When Can I Start Keeping All Of My Benefits And Still Work Full Time?

Category: 
Jan 5 2020 - 9:52am

My birth date is Sept. 15, 1956 and I am collecting SS but working full time. That means that they are withholding about 6 or 7 months of benefits because I'm over the earning threshold. The year I reach full retirement I would not have to have anything withheld because the earning limit is more then i would earn anyway. But my question is; when can I start keeping all the benefits and still work full time ? If I was born on August 31st 1956 I would reach full retirement age at the very end of 2022 which (it seems) means that I wouldn't have to have anything withheld starting on January 1, 2022. If this is determined (strictly on) the calendar year then I have to wait all the way to January 15, 2023 to start earning my full pay as well as to receive all my SS without penalty. Is that really how it works ? For the sake of 2 weeks I miss out on all those payments ! Somehow that doesn't seem right. Is there any chance that the actual date I can receive both would be Jan. 15, 2022 or whatever date gets me to the year of 66 and 4 months ? I think I've asked the question in an understandable way so I hope it makes sense. Thanks PK

Hi PK,

Since you were born in September 1956, your full retirement age (FRA) for Social Security earnings test purposes is 66 & 4 months. Therefore, January 2023 is the first month that you could be paid benefits without regard to how much you earn.

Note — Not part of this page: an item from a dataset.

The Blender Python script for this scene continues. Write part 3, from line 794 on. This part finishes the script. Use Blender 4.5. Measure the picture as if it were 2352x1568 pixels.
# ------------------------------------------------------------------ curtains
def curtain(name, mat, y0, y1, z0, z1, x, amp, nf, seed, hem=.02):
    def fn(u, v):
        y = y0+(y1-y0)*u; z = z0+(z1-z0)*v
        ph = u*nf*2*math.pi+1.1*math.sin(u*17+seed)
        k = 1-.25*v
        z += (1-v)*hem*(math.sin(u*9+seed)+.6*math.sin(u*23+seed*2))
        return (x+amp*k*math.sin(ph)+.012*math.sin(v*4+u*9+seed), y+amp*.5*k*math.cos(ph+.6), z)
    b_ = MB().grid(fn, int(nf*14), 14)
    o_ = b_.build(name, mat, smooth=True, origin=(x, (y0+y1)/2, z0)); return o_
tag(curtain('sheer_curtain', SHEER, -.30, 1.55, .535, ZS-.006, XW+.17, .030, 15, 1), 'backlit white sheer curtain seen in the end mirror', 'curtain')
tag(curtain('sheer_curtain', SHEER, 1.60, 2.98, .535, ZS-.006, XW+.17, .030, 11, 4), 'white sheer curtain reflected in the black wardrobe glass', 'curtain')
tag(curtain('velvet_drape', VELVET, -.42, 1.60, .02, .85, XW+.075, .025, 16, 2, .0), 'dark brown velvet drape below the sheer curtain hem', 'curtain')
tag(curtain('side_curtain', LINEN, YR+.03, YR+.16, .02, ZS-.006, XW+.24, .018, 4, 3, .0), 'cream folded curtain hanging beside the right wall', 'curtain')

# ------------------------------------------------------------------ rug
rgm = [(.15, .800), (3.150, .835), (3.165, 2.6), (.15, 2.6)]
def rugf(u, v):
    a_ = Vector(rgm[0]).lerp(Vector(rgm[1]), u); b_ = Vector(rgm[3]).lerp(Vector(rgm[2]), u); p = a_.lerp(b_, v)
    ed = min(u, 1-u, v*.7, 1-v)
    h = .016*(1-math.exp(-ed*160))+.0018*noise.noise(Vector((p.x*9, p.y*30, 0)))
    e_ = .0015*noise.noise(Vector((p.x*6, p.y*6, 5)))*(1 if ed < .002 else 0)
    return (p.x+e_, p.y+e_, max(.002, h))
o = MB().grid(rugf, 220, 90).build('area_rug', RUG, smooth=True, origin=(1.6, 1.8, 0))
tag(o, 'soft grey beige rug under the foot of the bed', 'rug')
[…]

If you had been born in August 1956 then your FRA would be December 2022. In that case, for the first 11 months of 2022 $1 of your benefits would be subject to withholding for every $3 of earnings in excess of the earnings test exempt amount applicable for people who reach FRA in that calendar year. The exempt amount for people reaching FRA in 2020 is $48,600, but that amount is adjusted annually. Obviously, though, this doesn't apply to you since you weren't born in August 1956.

Because you will be below FRA throughout the calendar year of 2022, $1 of your benefits will need to be withheld for each $2 that your earnings exceed the earnings test exempt amount applicable for people who are below FRA throughout that year. That exempt amount is set at $18,240 for 2020, but will likely be somewhat higher by the year 2022.

If it's any consolation, your benefit rate will be adjusted after you reach FRA to give you credit for the months that your benefits are withheld due to the earnings test. Over time, that increase in your monthly rate should allow you to recoup the benefits you lost to the earnings test if you live at least an average life span.